Değersizlik duygusu yaşayan insanların hayattan, yaşamaktan, bir şeyleri değiştirebilmekten umudu kesiliyor. Umutsuzluğa kapılıyorlar yani. Bu yüzden değişimin nesnel karşılığını görmek bu noktada umutsuzluğu yıkmak için çok önemli oluyor. Mesela bir girişimcisin ve yeni bir iş kurmak istiyorsun ama o işe girmekten korkuyorsun ve hiçbir adım atamıyorsun. Gün geçtikçe bu adımı atmaya dair özgüvenin de düşüyor. Bu noktada senden önce o yolda ilerlemiş, gerekli adımları atmış ve istediğin noktaya ulaşmış diğer insanların hayatlarını oku. Bu başarıyı nesnel olarak görmek, senin de aslında bunu başarabileceğine dair güvenini artıracak ve daha kolay harekete geçebileceksin belki. Böylelikle içinde hissettiğin o değersizlik duygusunu da günden güne silecek aslında.
Bir önceki maddelerin hepsi kendine yatırım yaparak değersizliği yok eden uygulamalardı. Başkası için bir şey yapmak ise dolaylı olarak benlik saygını artırarak öteki insanlarla ilişkini ve iletişimini geliştirmeye, hayatı yakalamaya yardımcı olan bir uygulama. Peki bu değersizlik için nasıl bir çözüm sunuyor bize? En başta başkası için bir şeyler yapabilmek, bizde olumlu duyguları uyandırıyor. Çünkü başka birinin hayatına olumlu bir dokunuşta bulunuyoruz. Belki bizim için küçük bir adım olabilir bu fakat karşı tarafın ihtiyacına merhem olacak bir şey ise onun hayatında birçok şeyi değiştirebilir. Bu durum da kendimize bir şeyleri değiştirebileceğimizi kanıtlamanın bir diğer yolu aslında.

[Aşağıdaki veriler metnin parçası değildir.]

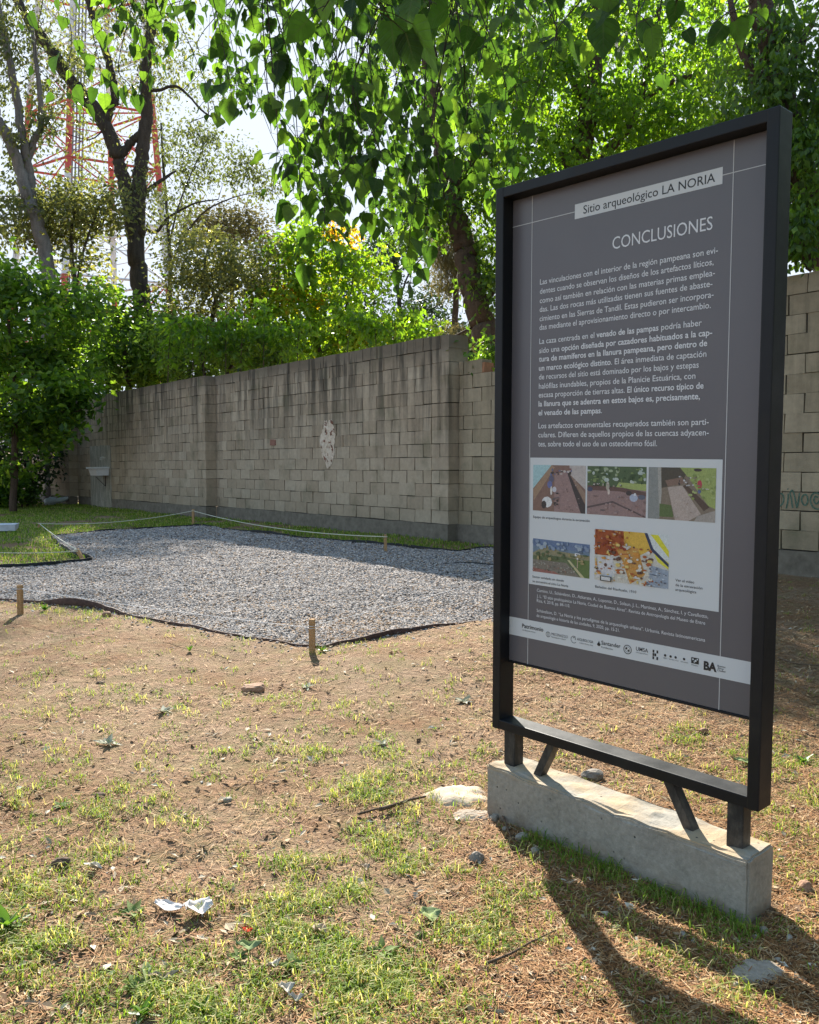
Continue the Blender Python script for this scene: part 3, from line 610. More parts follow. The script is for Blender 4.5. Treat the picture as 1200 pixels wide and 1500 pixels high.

Hani gün içerisinde hep düşünürüz ya “hayatta şuna da sahip olmalıyım”, “bunu da almalıyım”, “şuraya da mutlaka gitmeliyim” .. Gün içinde kurduğumuz bu meli-malı’lı cümleler aslında çok istediğimiz, hayal ettiğimiz şeylerden oluşuyor. Bazen ise ulaşılması çok zor amaçları barındırıyor içerisinde. Öyle kaptırıyoruz ki kendimizi buna, bulunduğumuz yerle hayal ettiğimiz nokta arasında uçurumlar oluyor. Sonra ne oluyor peki? O noktaya ulaşamadığımızda bu sefer kendimize kızıyoruz, kendimizi yetersiz görüyoruz, hiçbir şeyi yapamayan-hayallerine ulaşamayan bir insan olarak tanımlıyoruz kendimizi. Dolayısıyla git gide kendi değer duygumuzu da kaybediyoruz. Bu yüzden gereklilik cümlelerinden uzak durman, en aza indirmen, ilerlemekte olduğun bu yaşam yolculuğunda kendine daha esnek davranmanı sağlayacaktır.
Unutma bir şeylerin değişmesi sadece sana bağlı. Sen kendin için bir şeyleri değiştirmek istiyorsan, ilk adımı kendin atmalısın. Bunun sorumluluğunu üstlenmeye başladığında, oturduğun yerden kalktığında aslında en büyük adımı da atmış olacaksın. Bu yolculuk seni korkutmasın, vazgeçirmesin. Ve en önemlisi, yaşadığın olumsuz duyguların seni vazgeçirmesine asla izin verme!